How to know run capacitor is damage?

01.10.2013 in Blog by


How to know run capacitor is damage

As a general rule of thumb, a run capacitor will far out last the same motor’s start capacitor. A run capacitor will also fail or wear differently, making them slightly more involving when trying to determine if the time has come for replacement. Start capacitors will commonly fail catastrophically, making the decision on when to replace obvious, limiting time spent troubleshooting.

When a run capacitor begins to perform outside the allowable range, it is most often indicated by a dropping of the rated capacitance value (the microfarad value has gone down). For most standard motors, a run capacitor will have a “tolerance” specified describing how close to the rated capacitance value that the actual value may be. This will be usually +/- 5% to 10%. For most motors, as long as the actual value is is within the 10% mark of the rated value, you’re in good shape.

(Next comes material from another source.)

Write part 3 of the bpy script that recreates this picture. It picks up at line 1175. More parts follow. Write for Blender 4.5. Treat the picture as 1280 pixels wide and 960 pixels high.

As a run capacitor is used, and the capacitance drops outside of this range, you’ll need to look at a replacement.

In some cases, due to a defect in a capacitor’s construction or sometimes caused by a non capacitor related motor issue, a run capacitor will bulge from internal pressure. For most modern run capacitor designs, this will open the circuit, dis-connecting the internal spiral membrane, as a protective measure to prevent explosion.

The test in this case is simple; if its bulging, time to replace. If you measure no continuity across the terminals, it is also time to replace.